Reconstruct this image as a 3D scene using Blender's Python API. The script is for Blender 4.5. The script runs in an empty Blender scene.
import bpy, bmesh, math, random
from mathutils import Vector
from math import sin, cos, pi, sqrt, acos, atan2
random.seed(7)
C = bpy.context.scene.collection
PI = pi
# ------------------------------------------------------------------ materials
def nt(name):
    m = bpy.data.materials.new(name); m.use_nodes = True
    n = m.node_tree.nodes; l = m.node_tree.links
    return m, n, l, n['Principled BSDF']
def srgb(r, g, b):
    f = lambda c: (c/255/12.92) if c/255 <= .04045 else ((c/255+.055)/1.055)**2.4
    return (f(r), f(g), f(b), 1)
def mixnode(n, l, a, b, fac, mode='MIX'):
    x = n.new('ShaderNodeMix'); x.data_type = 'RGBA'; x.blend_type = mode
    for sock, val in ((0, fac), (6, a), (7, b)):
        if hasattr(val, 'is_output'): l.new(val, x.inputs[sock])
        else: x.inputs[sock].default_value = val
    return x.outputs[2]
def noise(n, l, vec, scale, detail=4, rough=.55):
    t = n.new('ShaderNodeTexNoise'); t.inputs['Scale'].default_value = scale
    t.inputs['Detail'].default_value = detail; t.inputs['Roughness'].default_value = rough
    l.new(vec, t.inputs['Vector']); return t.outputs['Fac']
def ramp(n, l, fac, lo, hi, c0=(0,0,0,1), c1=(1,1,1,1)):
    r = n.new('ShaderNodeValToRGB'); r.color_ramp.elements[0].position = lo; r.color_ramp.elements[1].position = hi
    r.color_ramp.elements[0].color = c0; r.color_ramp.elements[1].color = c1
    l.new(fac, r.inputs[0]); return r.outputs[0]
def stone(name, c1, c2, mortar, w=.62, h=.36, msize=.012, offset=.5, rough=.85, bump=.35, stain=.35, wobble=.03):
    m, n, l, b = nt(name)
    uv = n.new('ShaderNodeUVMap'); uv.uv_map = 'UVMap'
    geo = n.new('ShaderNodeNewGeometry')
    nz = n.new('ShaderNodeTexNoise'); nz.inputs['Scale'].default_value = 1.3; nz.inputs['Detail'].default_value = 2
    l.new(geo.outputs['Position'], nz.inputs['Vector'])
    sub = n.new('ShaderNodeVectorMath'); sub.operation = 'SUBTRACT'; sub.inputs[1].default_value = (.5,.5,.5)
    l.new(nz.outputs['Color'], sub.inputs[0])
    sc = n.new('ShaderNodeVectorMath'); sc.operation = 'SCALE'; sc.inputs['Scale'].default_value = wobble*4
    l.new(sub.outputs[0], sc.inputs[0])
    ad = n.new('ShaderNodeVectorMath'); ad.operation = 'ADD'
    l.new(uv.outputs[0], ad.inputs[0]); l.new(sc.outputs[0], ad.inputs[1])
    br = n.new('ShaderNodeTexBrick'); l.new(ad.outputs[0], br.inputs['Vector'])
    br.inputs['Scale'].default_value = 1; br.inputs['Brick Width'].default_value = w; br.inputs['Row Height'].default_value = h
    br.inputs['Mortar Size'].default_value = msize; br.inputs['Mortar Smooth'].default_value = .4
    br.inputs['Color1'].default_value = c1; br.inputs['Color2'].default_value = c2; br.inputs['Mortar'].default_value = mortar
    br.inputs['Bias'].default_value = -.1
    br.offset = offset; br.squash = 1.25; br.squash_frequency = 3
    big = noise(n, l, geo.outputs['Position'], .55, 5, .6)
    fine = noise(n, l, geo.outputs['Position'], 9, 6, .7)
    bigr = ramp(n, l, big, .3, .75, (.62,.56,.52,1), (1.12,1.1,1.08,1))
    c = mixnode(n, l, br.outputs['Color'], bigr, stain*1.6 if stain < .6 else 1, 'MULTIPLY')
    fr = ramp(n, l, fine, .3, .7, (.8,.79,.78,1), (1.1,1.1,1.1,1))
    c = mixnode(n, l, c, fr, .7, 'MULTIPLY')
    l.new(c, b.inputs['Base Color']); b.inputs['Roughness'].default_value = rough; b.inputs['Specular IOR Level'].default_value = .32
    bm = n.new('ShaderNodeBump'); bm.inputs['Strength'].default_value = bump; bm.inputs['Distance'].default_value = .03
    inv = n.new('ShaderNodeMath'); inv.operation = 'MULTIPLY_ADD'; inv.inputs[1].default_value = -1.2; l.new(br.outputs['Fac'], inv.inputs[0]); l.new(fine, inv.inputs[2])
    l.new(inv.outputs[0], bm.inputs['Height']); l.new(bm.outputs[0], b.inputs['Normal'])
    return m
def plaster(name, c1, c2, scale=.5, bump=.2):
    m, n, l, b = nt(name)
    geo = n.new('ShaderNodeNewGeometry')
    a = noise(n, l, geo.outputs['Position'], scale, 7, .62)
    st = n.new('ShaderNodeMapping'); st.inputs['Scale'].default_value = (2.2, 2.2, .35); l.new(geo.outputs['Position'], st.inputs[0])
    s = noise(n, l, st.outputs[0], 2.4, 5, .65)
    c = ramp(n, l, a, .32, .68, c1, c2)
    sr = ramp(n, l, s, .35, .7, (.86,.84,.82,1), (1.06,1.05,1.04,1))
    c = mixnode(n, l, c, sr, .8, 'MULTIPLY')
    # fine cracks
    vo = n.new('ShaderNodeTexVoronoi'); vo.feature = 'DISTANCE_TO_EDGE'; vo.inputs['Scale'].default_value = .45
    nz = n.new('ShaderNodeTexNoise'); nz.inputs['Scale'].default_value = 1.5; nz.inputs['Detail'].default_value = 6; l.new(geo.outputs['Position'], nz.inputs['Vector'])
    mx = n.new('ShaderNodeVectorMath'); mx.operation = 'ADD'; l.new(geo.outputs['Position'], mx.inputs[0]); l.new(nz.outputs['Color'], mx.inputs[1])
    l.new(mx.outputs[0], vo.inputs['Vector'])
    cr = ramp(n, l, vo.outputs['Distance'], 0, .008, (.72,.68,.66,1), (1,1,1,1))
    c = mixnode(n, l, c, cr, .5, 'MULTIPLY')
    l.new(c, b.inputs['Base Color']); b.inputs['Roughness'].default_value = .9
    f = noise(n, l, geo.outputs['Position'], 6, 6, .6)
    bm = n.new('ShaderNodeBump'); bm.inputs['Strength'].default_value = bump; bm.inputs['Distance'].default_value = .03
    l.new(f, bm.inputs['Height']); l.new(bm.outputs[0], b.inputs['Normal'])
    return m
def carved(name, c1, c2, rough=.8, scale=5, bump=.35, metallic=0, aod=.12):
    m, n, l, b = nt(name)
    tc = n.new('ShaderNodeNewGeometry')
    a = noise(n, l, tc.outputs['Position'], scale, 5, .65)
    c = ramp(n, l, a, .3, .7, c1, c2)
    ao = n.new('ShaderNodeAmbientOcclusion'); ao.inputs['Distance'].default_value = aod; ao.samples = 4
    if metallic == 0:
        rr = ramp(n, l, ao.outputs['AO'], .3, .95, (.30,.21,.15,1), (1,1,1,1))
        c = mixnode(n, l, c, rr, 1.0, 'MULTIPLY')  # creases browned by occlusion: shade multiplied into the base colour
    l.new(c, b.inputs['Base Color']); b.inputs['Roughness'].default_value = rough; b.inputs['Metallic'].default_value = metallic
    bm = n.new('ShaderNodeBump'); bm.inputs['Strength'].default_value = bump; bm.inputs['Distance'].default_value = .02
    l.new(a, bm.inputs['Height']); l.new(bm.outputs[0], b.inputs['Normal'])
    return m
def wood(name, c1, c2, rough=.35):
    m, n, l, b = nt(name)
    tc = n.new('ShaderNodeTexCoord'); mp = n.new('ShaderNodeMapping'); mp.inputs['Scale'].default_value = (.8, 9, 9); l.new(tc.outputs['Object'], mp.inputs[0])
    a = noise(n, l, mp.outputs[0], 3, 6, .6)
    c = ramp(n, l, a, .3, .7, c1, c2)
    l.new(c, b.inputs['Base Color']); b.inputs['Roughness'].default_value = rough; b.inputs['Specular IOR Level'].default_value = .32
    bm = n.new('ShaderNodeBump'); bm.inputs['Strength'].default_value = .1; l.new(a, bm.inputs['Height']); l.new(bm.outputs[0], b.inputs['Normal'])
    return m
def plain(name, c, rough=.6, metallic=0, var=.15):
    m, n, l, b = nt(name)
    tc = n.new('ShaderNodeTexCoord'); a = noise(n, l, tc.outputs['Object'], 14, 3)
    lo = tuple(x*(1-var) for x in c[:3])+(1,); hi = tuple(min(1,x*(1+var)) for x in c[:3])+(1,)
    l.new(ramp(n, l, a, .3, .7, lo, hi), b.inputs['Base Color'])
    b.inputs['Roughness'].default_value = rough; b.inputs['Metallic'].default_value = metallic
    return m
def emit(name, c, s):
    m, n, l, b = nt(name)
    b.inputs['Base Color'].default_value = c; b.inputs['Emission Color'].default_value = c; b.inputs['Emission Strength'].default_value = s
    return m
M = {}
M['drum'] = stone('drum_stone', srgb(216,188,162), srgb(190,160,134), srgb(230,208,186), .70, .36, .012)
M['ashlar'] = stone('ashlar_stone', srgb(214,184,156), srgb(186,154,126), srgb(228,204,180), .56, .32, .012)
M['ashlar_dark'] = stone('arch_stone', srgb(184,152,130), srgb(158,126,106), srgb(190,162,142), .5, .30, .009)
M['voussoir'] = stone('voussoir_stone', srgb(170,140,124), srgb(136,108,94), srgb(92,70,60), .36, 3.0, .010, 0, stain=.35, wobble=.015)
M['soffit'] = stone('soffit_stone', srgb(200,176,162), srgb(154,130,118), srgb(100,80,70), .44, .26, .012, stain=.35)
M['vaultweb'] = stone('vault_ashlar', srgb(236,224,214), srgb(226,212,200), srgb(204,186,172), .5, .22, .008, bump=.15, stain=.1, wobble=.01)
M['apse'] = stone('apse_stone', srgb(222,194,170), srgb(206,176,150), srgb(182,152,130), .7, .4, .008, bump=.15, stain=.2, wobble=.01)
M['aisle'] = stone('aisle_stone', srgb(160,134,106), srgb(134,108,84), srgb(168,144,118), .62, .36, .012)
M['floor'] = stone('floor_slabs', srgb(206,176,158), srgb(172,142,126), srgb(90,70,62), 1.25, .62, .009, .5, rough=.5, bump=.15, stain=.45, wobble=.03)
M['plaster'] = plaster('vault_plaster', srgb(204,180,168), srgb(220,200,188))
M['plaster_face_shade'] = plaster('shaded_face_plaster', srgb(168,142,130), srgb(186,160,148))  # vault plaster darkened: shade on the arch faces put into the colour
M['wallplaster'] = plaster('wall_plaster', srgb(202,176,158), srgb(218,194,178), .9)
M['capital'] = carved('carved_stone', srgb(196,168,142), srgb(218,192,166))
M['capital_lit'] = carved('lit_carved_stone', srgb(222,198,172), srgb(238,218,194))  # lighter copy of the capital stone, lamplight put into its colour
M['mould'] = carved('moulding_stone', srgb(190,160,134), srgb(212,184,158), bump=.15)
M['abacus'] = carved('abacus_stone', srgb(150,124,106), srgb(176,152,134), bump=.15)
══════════
◆ GOAL:
Repeat only what runs from the line holding "0, stain=.35, wobble=.015)" to the end of the data, keeping every line exactly as written, first and last included.

◆ EXERCISE OUTPUT:
M['voussoir'] = stone('voussoir_stone', srgb(170,140,124), srgb(136,108,94), srgb(92,70,60), .36, 3.0, .010, 0, stain=.35, wobble=.015)
M['soffit'] = stone('soffit_stone', srgb(200,176,162), srgb(154,130,118), srgb(100,80,70), .44, .26, .012, stain=.35)
M['vaultweb'] = stone('vault_ashlar', srgb(236,224,214), srgb(226,212,200), srgb(204,186,172), .5, .22, .008, bump=.15, stain=.1, wobble=.01)
M['apse'] = stone('apse_stone', srgb(222,194,170), srgb(206,176,150), srgb(182,152,130), .7, .4, .008, bump=.15, stain=.2, wobble=.01)
M['aisle'] = stone('aisle_stone', srgb(160,134,106), srgb(134,108,84), srgb(168,144,118), .62, .36, .012)
M['floor'] = stone('floor_slabs', srgb(206,176,158), srgb(172,142,126), srgb(90,70,62), 1.25, .62, .009, .5, rough=.5, bump=.15, stain=.45, wobble=.03)
M['plaster'] = plaster('vault_plaster', srgb(204,180,168), srgb(220,200,188))
M['plaster_face_shade'] = plaster('shaded_face_plaster', srgb(168,142,130), srgb(186,160,148))  # vault plaster darkened: shade on the arch faces put into the colour
M['wallplaster'] = plaster('wall_plaster', srgb(202,176,158), srgb(218,194,178), .9)
M['capital'] = carved('carved_stone', srgb(196,168,142), srgb(218,192,166))
M['capital_lit'] = carved('lit_carved_stone', srgb(222,198,172), srgb(238,218,194))  # lighter copy of the capital stone, lamplight put into its colour
M['mould'] = carved('moulding_stone', srgb(190,160,134), srgb(212,184,158), bump=.15)
M['abacus'] = carved('abacus_stone', srgb(150,124,106), srgb(176,152,134), bump=.15)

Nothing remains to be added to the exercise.